Decades ago, we had tax mechanisms that impeded the undue accumulation of wealth. We had steeply progressive income tax rates, at one point topping out at over 90%. We had an estate tax topping out at 55%. The latter of these was especially important. It essentially cut Buffet size estates in half if passed to children. With an effective estate tax rate of 50% on the ultra-wealty, but 0% on average folks, the generation to generation concentration of wealth in the ultra-wealthy is eliminated as long as the pre-estate tax generation to generation growth in the wealth of the ultra-wealthy is no greater than twice that of others. If my siblings and I grow the wealth we inherit from our parents by a factor of five during our generation, while the children of David Koch grow the weath they inherit from him by a factor of ten, but have to pay a 50% estate tax, the ratio of the Koch family wealth to my family's wealth has not changed. There has been no further concentration of wealth at the top.

Of course, tax policy in America since the election of Reagan, with a few temporary detours, has been in the absolute wrong direction. We've pretty much destroyed the progressive nature of the income tax code. Besides a dramatic flattening of rates, we've allowed massive tax-exempt pools (IRA's [particularly Roth IRAs], permanent life insurance products, municipal bond portfolios, etc) to proliferate. While we temporarily restored parity between the relative tax rates on income from labor and capital, we now tax capital gains at historically low rates, and have conferred a preferred rate on dividends as well. On the estate tax side, we've lowered the top rate to 35%, and done nothing to address the gaping loopholes in the estate tax code that have generated increasingly creative yet entirely legal schemes to shield huge estates from taxation. 

The result is no surprise. In the seventies, the concentration of wealth and income in America was at an historic low. Now, it is at an historic high, and getting worse. 

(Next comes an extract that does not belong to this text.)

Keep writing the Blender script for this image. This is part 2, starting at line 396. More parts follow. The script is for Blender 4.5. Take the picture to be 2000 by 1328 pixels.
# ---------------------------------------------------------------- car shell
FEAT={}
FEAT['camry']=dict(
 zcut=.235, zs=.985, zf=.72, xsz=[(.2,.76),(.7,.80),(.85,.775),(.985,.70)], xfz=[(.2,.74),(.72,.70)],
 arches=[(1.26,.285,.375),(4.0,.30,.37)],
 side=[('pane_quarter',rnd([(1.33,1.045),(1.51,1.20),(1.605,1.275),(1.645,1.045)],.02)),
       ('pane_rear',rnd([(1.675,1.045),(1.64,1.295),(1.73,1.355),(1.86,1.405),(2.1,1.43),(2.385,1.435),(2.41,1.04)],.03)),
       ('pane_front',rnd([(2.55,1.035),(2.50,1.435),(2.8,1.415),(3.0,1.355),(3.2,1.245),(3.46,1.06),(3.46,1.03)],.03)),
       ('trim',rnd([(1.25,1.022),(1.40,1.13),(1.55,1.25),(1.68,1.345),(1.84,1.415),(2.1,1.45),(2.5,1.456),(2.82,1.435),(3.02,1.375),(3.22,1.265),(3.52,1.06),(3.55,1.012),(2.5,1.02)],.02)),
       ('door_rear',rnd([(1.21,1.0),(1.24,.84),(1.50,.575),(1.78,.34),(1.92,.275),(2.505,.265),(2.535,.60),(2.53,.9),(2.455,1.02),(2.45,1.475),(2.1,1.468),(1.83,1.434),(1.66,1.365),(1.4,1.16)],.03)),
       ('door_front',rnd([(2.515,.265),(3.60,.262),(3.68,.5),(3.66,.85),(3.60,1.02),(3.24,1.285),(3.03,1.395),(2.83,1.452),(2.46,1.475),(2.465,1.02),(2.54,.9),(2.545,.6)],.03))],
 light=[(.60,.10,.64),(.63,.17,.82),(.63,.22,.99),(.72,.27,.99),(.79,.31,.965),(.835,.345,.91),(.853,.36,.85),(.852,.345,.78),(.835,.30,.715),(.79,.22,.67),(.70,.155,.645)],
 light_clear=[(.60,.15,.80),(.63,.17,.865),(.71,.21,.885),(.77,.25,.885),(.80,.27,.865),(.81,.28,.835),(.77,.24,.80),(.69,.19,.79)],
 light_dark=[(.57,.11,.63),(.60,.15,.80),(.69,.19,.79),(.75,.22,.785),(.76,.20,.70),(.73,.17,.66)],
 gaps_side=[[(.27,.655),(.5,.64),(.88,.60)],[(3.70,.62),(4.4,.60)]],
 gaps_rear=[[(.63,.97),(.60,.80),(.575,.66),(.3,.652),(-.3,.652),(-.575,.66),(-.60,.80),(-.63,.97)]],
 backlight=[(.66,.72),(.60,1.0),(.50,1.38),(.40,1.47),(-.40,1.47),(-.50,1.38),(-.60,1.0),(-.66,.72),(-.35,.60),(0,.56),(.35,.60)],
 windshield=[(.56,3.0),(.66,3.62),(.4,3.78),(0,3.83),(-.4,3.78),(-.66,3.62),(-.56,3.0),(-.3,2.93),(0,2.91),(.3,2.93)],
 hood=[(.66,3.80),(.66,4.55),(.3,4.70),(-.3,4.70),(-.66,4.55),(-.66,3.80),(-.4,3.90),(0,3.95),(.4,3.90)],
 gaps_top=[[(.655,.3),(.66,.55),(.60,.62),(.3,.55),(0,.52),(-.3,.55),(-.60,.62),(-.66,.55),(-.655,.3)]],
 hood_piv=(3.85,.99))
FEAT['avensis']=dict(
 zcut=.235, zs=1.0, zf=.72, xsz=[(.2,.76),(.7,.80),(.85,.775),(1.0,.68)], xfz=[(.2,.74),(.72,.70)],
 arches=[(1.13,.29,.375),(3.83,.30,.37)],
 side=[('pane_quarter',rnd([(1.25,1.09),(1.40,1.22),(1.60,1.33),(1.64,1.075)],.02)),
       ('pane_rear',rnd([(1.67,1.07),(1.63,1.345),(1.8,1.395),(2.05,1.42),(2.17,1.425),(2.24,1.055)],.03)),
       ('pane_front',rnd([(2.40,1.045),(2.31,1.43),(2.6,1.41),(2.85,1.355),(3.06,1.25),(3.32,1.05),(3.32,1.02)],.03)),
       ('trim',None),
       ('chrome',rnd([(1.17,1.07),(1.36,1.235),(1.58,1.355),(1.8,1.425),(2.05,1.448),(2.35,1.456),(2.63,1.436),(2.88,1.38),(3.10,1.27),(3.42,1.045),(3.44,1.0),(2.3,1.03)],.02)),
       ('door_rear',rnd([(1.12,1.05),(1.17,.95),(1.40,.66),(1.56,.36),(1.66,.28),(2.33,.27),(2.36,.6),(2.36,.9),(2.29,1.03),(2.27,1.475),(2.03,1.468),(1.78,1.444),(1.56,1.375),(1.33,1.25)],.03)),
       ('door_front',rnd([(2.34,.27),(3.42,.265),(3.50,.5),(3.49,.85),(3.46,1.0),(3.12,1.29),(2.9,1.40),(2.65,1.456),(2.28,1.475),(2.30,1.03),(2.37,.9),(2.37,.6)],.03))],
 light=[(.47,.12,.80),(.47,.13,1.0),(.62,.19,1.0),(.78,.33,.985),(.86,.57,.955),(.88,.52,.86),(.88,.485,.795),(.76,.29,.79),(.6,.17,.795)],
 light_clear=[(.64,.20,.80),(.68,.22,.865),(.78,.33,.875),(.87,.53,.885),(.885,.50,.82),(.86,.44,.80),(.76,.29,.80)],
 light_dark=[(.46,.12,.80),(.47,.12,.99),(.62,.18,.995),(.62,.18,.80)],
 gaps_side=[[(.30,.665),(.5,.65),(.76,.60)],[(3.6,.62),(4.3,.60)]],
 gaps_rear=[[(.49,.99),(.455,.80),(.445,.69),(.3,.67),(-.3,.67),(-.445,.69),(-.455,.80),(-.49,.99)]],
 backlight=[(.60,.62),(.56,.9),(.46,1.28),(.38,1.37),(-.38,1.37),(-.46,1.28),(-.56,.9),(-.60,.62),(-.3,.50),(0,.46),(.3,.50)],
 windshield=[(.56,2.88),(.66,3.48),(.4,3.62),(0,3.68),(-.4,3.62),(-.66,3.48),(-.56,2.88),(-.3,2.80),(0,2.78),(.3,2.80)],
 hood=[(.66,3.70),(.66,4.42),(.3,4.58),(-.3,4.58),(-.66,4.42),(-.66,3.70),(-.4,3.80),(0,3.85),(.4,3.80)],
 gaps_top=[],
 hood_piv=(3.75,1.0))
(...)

But what's happened to the distribution of wealth over the past 30 years pales in comparison to what will happen if Romney and Ryan have their way. Under the Ryan plan, income from capital, the primary source of income for the ultra-wealthy, will not be subject to income tax. Romney would continue to tax income at the paltry rate of 15%, but we all know in his heart of hearts he loves the Ryan plan on this front. And under both Ryan's plan and Romney's plan, the estate tax would be gone. Essentially, the vast fortunes of the ultra-wealthy would grow unabated. They'd pay a sliver of their earnings each year for living expenses and an even tinier sliver in income and employment taxes each year. Unlike the rest of us, they wouldn't consume their wealth during their retirement years. And, thanks to Mitt, they'd pass the whole bloody fortune, unreduced by inheritance tax, to the next generation at death.

Under the Romney / Ryan plan, our distribution of wealth will join that of the third world, and it won't take all that long. Anyone who cares about preserving what's left of your supposedly egalitarian society should view stopping Romney and Ryan, and their crazy tax policies, as a moral imperative.